Dans l'atelier de Nguyên Phuoc Diên, toute la famille participe au travail. Si le "maître" prend en charge le dessin des images et des motifs décoratifs, les autres assurent les étapes restantes telles que émaillage, cuisson au four... "Le phap lam exige une maîtrise totale des différentes phases de création", déclare le maître. D'ordinaire, la fabrication d'une oeuvre demande quatre jours. "Au début, les difficultés n'ont pas manqué. Car il suffit d'un détail mal exécuté pour qu'une peinture soit bonne pour la poubelle". Mais, à cœur vaillant, rien d'impossible. Le brave homme a tiré des expériences de chaque échec. Dans un premier temps, il a choisi de représenter des paysages naturels, des sites historiques célèbres.
Les œuvres de Nguyên Phuoc Diên sont hautement estimées des connaisseurs qui y décèlent "un esprit créatif, un sens esthétique, une technique raffinée".
Le peintre autodidacte a l'ambition d'aller plus loin dans le métier, en variant les thèmes et aussi les supports. "Je souhaite que la peinture phap lam soit plus proche de la vie actuelle, mieux appréciée de nos compatriotes et aussi des touristes étrangers", selon ses termes. Une stratégie de reconquête a été tracée, avec comme coup d'envoi une exposition au prochain Festival des villages de métiers de Huê. Espérons que son vœu sera exaucé !
Un processus de production des plus méticuleux

L'art du phap lam a été introduit au Vietnam au début du XIXe siècle, sous le règne du roi Minh Mang. En effet, l'empereur vietnamien avait envoyé des artisans en Chine pour apprendre ce métier artisanal. Le premier atelier national, appelé "phap lam tuong cuc" a vu le jour à Huê. Les produits, d'une beauté fastueuse et d'une grande variété, étaient réservés aux palais et aux mausolées royaux.

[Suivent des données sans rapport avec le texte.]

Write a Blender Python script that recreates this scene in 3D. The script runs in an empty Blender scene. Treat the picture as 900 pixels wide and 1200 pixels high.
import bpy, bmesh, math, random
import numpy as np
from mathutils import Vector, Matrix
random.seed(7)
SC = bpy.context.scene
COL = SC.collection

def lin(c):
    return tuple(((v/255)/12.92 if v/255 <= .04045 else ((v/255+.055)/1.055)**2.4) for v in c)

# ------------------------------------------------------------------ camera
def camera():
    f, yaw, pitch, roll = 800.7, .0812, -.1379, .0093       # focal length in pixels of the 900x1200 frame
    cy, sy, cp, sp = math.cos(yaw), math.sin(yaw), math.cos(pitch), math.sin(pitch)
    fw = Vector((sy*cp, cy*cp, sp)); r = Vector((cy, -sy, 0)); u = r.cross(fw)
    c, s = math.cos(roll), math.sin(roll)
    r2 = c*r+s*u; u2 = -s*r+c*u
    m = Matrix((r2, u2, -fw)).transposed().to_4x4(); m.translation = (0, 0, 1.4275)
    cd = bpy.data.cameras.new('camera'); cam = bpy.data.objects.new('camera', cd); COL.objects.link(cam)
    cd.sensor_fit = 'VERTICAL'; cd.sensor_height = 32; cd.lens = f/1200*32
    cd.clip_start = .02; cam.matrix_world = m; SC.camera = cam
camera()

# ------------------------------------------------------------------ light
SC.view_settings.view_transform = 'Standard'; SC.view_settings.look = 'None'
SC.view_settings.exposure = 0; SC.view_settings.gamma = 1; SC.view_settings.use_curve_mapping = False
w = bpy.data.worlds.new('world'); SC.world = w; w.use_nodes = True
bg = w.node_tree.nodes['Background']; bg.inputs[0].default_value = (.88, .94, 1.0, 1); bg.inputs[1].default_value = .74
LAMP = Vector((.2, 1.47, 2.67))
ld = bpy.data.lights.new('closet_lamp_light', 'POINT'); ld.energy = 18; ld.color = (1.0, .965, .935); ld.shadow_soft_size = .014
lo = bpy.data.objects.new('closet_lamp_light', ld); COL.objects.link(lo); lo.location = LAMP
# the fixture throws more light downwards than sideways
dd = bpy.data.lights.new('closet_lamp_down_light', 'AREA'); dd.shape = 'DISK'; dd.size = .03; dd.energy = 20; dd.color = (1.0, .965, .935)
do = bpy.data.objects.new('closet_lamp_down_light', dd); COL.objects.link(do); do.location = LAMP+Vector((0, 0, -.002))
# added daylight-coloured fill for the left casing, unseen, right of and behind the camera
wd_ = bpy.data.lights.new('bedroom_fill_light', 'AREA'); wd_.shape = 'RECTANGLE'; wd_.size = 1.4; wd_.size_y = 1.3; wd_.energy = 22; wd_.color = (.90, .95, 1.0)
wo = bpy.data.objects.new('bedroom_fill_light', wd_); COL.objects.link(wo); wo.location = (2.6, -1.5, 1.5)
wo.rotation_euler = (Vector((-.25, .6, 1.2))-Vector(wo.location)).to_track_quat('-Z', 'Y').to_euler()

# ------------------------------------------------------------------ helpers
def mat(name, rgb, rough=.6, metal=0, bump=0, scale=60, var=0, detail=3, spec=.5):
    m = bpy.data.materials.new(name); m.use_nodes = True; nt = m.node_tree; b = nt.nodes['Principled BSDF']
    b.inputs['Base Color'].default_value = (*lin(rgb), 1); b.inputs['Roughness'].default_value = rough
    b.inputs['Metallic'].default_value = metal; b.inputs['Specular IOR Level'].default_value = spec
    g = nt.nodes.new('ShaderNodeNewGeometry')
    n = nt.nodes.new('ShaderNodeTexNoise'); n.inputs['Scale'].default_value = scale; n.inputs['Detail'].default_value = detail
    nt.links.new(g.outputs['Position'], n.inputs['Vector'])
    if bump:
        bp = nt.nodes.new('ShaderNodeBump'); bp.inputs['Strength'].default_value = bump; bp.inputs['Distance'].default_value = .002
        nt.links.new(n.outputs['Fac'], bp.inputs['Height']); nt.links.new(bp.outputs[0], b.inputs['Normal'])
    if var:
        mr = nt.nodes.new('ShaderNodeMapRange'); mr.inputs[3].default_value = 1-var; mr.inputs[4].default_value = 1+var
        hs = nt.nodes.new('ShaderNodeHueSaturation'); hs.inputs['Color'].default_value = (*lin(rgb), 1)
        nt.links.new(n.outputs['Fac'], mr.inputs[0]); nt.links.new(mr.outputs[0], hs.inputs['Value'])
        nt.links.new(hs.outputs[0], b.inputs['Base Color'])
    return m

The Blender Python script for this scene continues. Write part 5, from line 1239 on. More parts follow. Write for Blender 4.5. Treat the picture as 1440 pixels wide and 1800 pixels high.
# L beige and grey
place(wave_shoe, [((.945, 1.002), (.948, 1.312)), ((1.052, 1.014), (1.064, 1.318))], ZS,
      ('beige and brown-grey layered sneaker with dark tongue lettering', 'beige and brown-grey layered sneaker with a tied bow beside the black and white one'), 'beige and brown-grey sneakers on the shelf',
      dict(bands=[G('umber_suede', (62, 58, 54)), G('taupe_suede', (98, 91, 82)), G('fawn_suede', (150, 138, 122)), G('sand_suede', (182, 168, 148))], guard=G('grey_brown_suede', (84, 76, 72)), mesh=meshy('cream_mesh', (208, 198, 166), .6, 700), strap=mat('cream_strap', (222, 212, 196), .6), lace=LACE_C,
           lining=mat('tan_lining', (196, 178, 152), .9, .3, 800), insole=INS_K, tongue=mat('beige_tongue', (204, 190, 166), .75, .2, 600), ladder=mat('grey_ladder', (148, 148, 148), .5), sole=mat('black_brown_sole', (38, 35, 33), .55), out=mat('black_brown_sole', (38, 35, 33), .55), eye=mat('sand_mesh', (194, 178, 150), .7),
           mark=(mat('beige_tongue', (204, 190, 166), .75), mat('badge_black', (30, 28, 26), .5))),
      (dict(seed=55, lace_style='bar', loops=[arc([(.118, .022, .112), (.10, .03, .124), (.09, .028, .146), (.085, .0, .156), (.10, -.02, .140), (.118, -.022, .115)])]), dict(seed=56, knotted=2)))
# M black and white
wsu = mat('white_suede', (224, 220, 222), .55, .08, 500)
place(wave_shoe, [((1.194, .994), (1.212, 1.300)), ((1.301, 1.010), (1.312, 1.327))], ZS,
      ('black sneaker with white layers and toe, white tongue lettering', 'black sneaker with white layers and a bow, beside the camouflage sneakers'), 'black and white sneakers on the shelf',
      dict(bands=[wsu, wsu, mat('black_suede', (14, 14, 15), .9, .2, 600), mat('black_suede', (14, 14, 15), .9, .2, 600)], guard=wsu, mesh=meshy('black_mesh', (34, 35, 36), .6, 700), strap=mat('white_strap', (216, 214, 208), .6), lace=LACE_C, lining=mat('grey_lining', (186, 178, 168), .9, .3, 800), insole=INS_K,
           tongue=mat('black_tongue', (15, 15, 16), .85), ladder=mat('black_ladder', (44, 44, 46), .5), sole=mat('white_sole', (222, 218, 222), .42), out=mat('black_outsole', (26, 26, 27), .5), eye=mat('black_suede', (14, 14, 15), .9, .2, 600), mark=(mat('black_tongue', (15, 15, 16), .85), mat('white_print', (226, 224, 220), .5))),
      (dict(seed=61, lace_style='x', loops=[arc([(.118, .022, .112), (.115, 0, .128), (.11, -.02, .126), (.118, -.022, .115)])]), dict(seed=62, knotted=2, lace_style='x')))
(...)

Cet art exige de suivre des étapes précises, très techniques, où l'amateurisme n'est pas de mise : enduction d'émail sur le tableau (ou l'objet comme vase, objet d'art) en bronze, cuisson au four, dessin des images et des motifs, recuisson... Il y a aussi des articles qui nécessitent plusieurs couches de peinture, chacune suivie d'une cuisson. C'est grâce à ce travail méticuleux que les peintures phap lam sont inaltérables et peuvent être conservées siècles après siècles.